但し、電波状態が悪いらしくWi-Fiが通じなくてインターネットが使えないのが難点だ。
携帯電話も通じ難いと話していた人がいたので、ミステリーゾーンがあるだけあって、この島は磁気が強いのかもしれない。

20日(日)午前9時20分ホテル発、9時50分大統領官邸を訪問、

エマニュエル・マリー・モリ大統領と面談、この面談には一族の長老である元上院議員のロジャー・茂・森氏(写真左端、中が大統領)が同席した。

この方は小弁の四男・四郎さんの長男で、茂という名前は吉田茂からとった名だそうだ。
日本・ミクロネシア友好協会の会長で、長老とはいえ59歳だ。
モリ大統領は2007年5月に就任(任期4年)、2011年5月に再任された、大統領は2期までなので今任期が最後である。
連邦議会は1院制で4年任期の議員が4名、2年任期の議員が10名で、大統領は4年任期の議員から14人の連邦議員による議員投票で選ばれる。

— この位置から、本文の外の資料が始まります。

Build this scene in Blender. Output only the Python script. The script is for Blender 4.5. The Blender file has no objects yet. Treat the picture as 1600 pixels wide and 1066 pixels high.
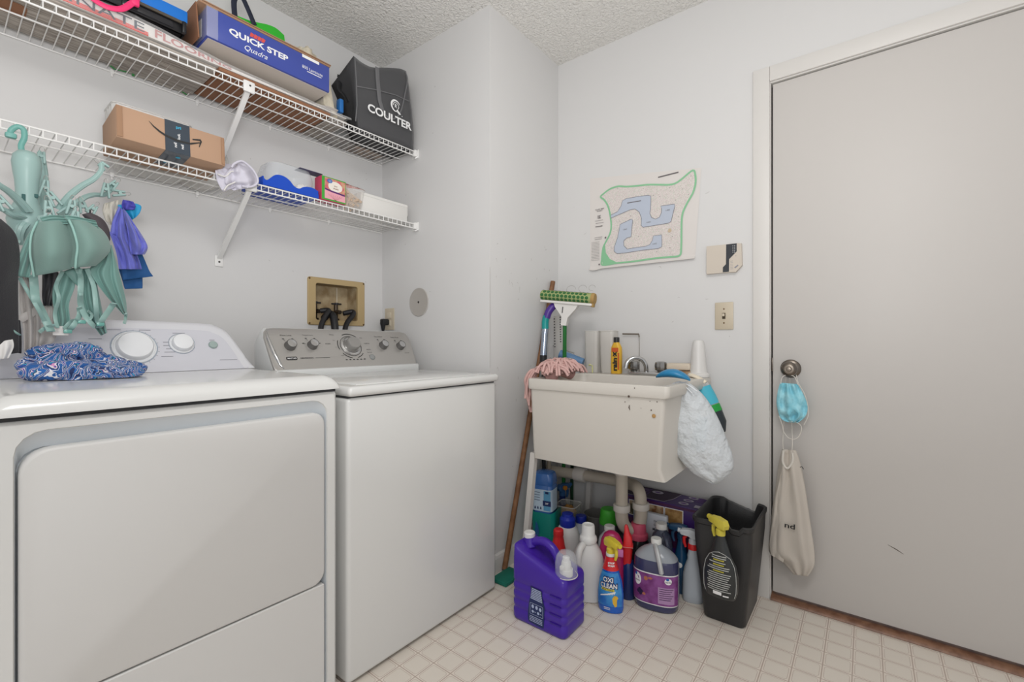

通常は4つの州(チューク、ヤップ、ポンペイ、コスラエ)の順番で輪番制だった、2007年は本来ならヤップ州の番であったがチューク州のモリ議員が大統領となった。
森大統領の挨拶「日本から港、空港、を始め学校など様々なインフラ整備の援助を受けて進んでおり、感謝している。
漁業分野では合弁会社が動いており(カツオ、マグロの巻き網漁のようだ)期待している。
これを農業分野に広げていきたい。
観光分野では日本からもっと安い値段で来ていただけるようにしたい。
米国からミクロネシア連邦に対する援助(2011年連邦予算の42%が米国から、25%がその他の外国からの援助金である)が2023年まではあるが、それ以降が援助を打ち切られると連邦の財政が厳しいので日本の援助を期待している。」